> _Exercise instructions_
Print the data exactly as it is given, please.

--- Data shown ---

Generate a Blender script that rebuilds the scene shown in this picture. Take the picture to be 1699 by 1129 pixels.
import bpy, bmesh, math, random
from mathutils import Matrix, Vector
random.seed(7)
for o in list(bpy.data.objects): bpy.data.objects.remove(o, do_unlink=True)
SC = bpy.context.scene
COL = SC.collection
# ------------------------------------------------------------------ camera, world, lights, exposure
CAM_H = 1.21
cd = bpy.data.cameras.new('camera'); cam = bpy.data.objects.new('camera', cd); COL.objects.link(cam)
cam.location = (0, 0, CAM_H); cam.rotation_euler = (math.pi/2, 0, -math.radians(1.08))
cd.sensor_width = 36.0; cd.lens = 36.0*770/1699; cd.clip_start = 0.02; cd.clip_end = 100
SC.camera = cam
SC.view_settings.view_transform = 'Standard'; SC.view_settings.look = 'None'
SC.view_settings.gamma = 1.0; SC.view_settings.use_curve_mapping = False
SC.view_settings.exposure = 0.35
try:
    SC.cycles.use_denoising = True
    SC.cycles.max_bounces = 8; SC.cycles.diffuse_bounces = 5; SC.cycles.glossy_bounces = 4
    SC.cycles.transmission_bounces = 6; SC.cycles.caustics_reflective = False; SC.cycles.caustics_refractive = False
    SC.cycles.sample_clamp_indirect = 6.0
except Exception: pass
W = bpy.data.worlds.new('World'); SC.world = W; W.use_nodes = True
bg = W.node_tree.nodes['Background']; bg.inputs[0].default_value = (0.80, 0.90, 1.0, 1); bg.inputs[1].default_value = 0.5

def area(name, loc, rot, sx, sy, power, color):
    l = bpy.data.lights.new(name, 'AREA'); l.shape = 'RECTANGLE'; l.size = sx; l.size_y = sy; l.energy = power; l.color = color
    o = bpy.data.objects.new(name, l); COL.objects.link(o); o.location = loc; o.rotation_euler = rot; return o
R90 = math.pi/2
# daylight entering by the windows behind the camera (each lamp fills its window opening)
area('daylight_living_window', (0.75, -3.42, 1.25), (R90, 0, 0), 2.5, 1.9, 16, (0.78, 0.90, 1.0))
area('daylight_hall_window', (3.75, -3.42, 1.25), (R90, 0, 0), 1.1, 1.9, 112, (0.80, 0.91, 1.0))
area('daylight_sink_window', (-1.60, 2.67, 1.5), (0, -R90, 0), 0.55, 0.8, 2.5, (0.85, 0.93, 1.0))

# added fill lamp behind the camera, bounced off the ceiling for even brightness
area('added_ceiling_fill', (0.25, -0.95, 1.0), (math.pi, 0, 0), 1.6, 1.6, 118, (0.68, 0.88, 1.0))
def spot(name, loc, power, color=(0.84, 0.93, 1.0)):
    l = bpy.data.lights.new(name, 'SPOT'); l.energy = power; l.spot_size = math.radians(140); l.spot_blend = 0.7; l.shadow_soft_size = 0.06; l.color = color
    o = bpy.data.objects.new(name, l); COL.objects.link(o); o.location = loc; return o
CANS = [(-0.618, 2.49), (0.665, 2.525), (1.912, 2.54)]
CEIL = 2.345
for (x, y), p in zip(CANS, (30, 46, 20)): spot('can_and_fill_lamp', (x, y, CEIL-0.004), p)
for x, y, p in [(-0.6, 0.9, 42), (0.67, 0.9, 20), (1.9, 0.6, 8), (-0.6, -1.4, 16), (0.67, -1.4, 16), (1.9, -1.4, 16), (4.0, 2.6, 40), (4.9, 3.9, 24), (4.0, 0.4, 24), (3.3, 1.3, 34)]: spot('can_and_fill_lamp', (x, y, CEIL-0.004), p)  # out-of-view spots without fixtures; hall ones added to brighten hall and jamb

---

> _Solution below_
Generate a Blender script that rebuilds the scene shown in this picture. Take the picture to be 1699 by 1129 pixels.
import bpy, bmesh, math, random
from mathutils import Matrix, Vector
random.seed(7)
for o in list(bpy.data.objects): bpy.data.objects.remove(o, do_unlink=True)
SC = bpy.context.scene
COL = SC.collection
# ------------------------------------------------------------------ camera, world, lights, exposure
CAM_H = 1.21
cd = bpy.data.cameras.new('camera'); cam = bpy.data.objects.new('camera', cd); COL.objects.link(cam)
cam.location = (0, 0, CAM_H); cam.rotation_euler = (math.pi/2, 0, -math.radians(1.08))
cd.sensor_width = 36.0; cd.lens = 36.0*770/1699; cd.clip_start = 0.02; cd.clip_end = 100
SC.camera = cam
SC.view_settings.view_transform = 'Standard'; SC.view_settings.look = 'None'
SC.view_settings.gamma = 1.0; SC.view_settings.use_curve_mapping = False
SC.view_settings.exposure = 0.35
try:
    SC.cycles.use_denoising = True
    SC.cycles.max_bounces = 8; SC.cycles.diffuse_bounces = 5; SC.cycles.glossy_bounces = 4
    SC.cycles.transmission_bounces = 6; SC.cycles.caustics_reflective = False; SC.cycles.caustics_refractive = False
    SC.cycles.sample_clamp_indirect = 6.0
except Exception: pass
W = bpy.data.worlds.new('World'); SC.world = W; W.use_nodes = True
bg = W.node_tree.nodes['Background']; bg.inputs[0].default_value = (0.80, 0.90, 1.0, 1); bg.inputs[1].default_value = 0.5

def area(name, loc, rot, sx, sy, power, color):
    l = bpy.data.lights.new(name, 'AREA'); l.shape = 'RECTANGLE'; l.size = sx; l.size_y = sy; l.energy = power; l.color = color
    o = bpy.data.objects.new(name, l); COL.objects.link(o); o.location = loc; o.rotation_euler = rot; return o
R90 = math.pi/2
# daylight entering by the windows behind the camera (each lamp fills its window opening)
area('daylight_living_window', (0.75, -3.42, 1.25), (R90, 0, 0), 2.5, 1.9, 16, (0.78, 0.90, 1.0))
area('daylight_hall_window', (3.75, -3.42, 1.25), (R90, 0, 0), 1.1, 1.9, 112, (0.80, 0.91, 1.0))
area('daylight_sink_window', (-1.60, 2.67, 1.5), (0, -R90, 0), 0.55, 0.8, 2.5, (0.85, 0.93, 1.0))

# added fill lamp behind the camera, bounced off the ceiling for even brightness
area('added_ceiling_fill', (0.25, -0.95, 1.0), (math.pi, 0, 0), 1.6, 1.6, 118, (0.68, 0.88, 1.0))
def spot(name, loc, power, color=(0.84, 0.93, 1.0)):
    l = bpy.data.lights.new(name, 'SPOT'); l.energy = power; l.spot_size = math.radians(140); l.spot_blend = 0.7; l.shadow_soft_size = 0.06; l.color = color
    o = bpy.data.objects.new(name, l); COL.objects.link(o); o.location = loc; return o
CANS = [(-0.618, 2.49), (0.665, 2.525), (1.912, 2.54)]
CEIL = 2.345
for (x, y), p in zip(CANS, (30, 46, 20)): spot('can_and_fill_lamp', (x, y, CEIL-0.004), p)
for x, y, p in [(-0.6, 0.9, 42), (0.67, 0.9, 20), (1.9, 0.6, 8), (-0.6, -1.4, 16), (0.67, -1.4, 16), (1.9, -1.4, 16), (4.0, 2.6, 40), (4.9, 3.9, 24), (4.0, 0.4, 24), (3.3, 1.3, 34)]: spot('can_and_fill_lamp', (x, y, CEIL-0.004), p)  # out-of-view spots without fixtures; hall ones added to brighten hall and jamb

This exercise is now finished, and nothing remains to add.